Di Giulio Meotti da Il Foglio del 21/10/2022
Roma. Mentre al Senato italiano tiene banco la proposta Gasparri di dare diritti giuridici al concepito, al Senato francese è stata bocciata la proposta di inserire in Costituzione il diritto di aborto. Il disegno di legge dell’ambientalista Mélanie Vogel ha visto 172 voti contrari contro 139 favorevoli. Anche alcuni membri della maggioranza macroniana hanno votato contro, come il centrista Loïc Hervé. Il filosofo ateo e materialista Michel Onfray questa settimana sul Figaro critica il clima che si respira: “Maternità surrogata, utero in affitto, vendita di bambini, acquisto di ovociti, aborto a nove mesi: siamo entrati in un mondo post cristiano. Un po’ come sant’Agostino, possiamo assistere al crollo di un mondo, quello del giudeo-cristianesimo, senza ancora vedere come sarà quello a venire. Tuttavia, possiamo già dire che il XXI secolo sarà quello della reificazione. Ci muoviamo verso una civiltà in cui il transumanesimo darà un senso al mondo e sarà la via maestra che conduce al postumano”.

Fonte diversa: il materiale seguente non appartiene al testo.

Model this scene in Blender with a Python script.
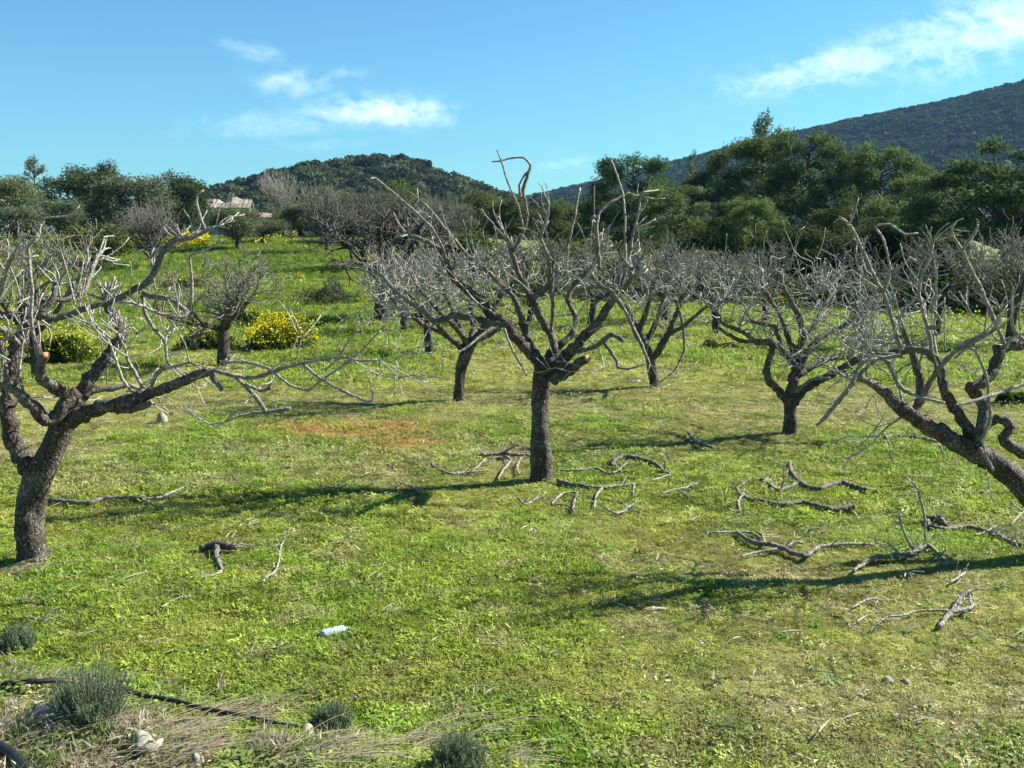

Legalizzato nel 1974, il diritto all’aborto in Francia è sancito dalla legge Veil che potrebbe essere modificata o abrogata da un’altra legge. Per questo la richiesta di inserirlo in Costituzione. Ma come spiega sul Figaro Nicolas Bauer dell’European Centre for Law and Justice, soltanto un paese al mondo ha finora inserito il diritto di aborto in costituzione: la Yugoslavia socialista. “E’ un diritto umano decidere liberamente sulla nascita dei propri figli”, recitava l’articolo voluto nel 1974 da Tito.
Questo diritto all’aborto poteva essere esercitato fino a dieci settimane di gravidanza (già nel 1952 la Yugoslavia titina lo aveva depenalizzato). Dopo lo scioglimento della federazione socialista, i paesi che la componevano avrebbero soppresso o modificato quel diritto costituzionale. Un anno prima, nel 1973, la giurisprudenza americana aveva codificato l’aborto nella famosa sentenza Roe vs Wade, che la Corte suprema ha cancellato a giugno con la sentenza Dobbs vs Jackson. La Costituzione socialista del 1974, nota soprattutto per aver proclamato Tito “presidente a vita”, venne presto dimenticata e considerata un punto di riferimento imbarazzante.
Come racconta Renata Salecl ne La tirannia della scelta (Laterza), “nella Yugoslavia socialista della mia infanzia, il ricorso all’aborto era facile”. Forse un po’ troppo. Il tasso di aborto totale in Serbia è stato stimato a 2,76, il doppio del tasso di fertilità totale e tra i più alti in Europa e nel mondo.
Il paese europeo che ha codificato in legge l’aborto quattro anni prima dell’Italia ha deciso dunque che deve restare di competenza del Parlamento, della politica e della società e non può diventare una bandiera costituzionale. Anche considerando che, secondo i dati del Dipartimento di ricerca, studi, valutazione e statistica (Drees), nel 2021 in Francia sono stati registrati 223.300 aborti a fronte di 700 mila nascite. Una gravidanza francese su tre è interrotta.
E’ il diritto alla vita, più che all’aborto, a essere oggi in discussione in Francia. O per dirla con il filosofo Paul Ricoeur, di cui Emmanuel Macron fu assistente all’università, “i tecnici dicono che tutto quello che si può fare è permesso, dato che lo si può fare. No! Ci sono delle cose che non si possono fare. Non tutto è permesso solo perché tutto è possibile. Come trovare il limite, come limitarsi in ciò che si può fare, se non praticando la phronesis?”. L’antica saggezza.